In May 2008, the Group entered into a £75m 364-day unsecured revolving credit facility with Lloyds TSB Bank plc which was subsequently extended on 19 December 2008. The facility, which is committed, is available for general corporate purposes, including the financing of acquisitions, and carries a floating interest rate of LIBOR plus 2.25%. The facility remained undrawn throughout the period and will expire on 30 June 2010.
During March 2009, the Group put in place a £500m European Commercial Paper programme to provide access to short-term liquidity to provide an alternative mechanism to finance the Group’s working capital and margin requirements.
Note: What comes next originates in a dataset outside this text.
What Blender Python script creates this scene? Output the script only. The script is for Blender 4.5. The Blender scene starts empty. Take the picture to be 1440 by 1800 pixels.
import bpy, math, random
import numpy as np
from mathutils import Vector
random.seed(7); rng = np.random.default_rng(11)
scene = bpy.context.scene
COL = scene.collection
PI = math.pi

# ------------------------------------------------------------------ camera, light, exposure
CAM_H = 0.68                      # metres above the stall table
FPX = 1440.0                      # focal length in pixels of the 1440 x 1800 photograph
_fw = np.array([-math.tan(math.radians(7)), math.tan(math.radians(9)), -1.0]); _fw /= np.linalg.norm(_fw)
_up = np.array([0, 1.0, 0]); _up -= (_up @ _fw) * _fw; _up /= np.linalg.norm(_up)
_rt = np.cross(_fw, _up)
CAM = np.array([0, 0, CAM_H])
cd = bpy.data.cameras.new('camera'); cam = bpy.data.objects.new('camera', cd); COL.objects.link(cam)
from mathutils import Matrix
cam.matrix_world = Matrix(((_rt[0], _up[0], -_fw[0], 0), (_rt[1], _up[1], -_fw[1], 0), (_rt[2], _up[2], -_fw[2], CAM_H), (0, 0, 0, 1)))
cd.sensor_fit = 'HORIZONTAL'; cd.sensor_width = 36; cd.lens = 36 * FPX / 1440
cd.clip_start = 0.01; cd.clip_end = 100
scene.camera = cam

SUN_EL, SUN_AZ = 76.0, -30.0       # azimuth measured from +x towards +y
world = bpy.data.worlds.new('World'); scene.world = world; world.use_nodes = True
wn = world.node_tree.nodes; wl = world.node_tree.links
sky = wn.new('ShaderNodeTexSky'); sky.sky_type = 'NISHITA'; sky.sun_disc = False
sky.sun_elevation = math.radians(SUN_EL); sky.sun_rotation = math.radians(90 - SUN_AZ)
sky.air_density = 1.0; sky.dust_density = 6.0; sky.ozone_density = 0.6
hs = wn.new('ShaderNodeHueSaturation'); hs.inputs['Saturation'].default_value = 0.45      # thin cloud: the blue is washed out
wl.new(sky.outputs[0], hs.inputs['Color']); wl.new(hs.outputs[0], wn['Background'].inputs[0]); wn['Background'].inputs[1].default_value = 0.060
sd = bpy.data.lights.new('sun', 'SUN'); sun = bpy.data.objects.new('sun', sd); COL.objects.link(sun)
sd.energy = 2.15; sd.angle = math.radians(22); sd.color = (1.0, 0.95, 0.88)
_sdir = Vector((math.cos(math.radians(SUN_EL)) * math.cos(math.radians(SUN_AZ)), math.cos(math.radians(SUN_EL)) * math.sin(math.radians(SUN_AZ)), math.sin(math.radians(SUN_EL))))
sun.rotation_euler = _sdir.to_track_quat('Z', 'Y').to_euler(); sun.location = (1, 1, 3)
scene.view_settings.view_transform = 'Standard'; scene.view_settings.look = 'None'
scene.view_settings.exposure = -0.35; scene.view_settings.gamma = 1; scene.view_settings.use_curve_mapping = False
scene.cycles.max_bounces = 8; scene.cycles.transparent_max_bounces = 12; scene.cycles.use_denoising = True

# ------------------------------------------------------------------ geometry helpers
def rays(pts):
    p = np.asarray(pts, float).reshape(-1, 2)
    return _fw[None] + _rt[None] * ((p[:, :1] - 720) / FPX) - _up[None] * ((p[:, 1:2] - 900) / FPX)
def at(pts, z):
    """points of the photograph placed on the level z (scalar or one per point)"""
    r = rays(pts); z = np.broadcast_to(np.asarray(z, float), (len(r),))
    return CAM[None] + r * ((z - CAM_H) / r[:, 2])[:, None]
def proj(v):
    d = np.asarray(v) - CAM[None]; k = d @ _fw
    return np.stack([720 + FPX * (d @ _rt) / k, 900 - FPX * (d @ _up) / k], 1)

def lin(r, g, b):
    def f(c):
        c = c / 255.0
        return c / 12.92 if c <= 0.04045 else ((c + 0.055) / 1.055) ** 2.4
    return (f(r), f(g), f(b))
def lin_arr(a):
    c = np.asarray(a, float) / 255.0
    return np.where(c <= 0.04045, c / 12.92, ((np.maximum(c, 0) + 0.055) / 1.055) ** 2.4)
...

At 31 March 2009 the programme was undrawn.
Bank overdrafts are for short-term funding and are repayable on demand, and are generally repaid within a very short time period.
The Group’s bank facilities contain a number of customary financial and operational covenants. The Group remained in compliance with the terms of these covenants throughout the year ended 31 March 2009.
The fair value of the short-term borrowings is not materially different from their book values.
| Group as at 31 March 2009 £m |
Group as at 31 March 2008 £m |
|
|---|---|---|
| Within one year | – | – |
| Between one and two years | 336 | – |
| Between two and five years | – | 192 |
| As at 31 March | 336 | 192 |
The interest rate, currency and maturity profiles of borrowings together with discussion on risk management are included in note 23.
Under the terms of the Group’s bank financings, the Company is required to remain as the ultimate holding company in the Group. A change in ownership of the Company could result in the Group’s three-year unsecured revolving credit facility, amortising term loan and £75m unsecured revolving credit facility becoming repayable.
In March 2009, the Company’s obligations in respect of the Group’s bank facilities were novated to its wholly-owned subsidiary company, ICAP Group Holdings Limited.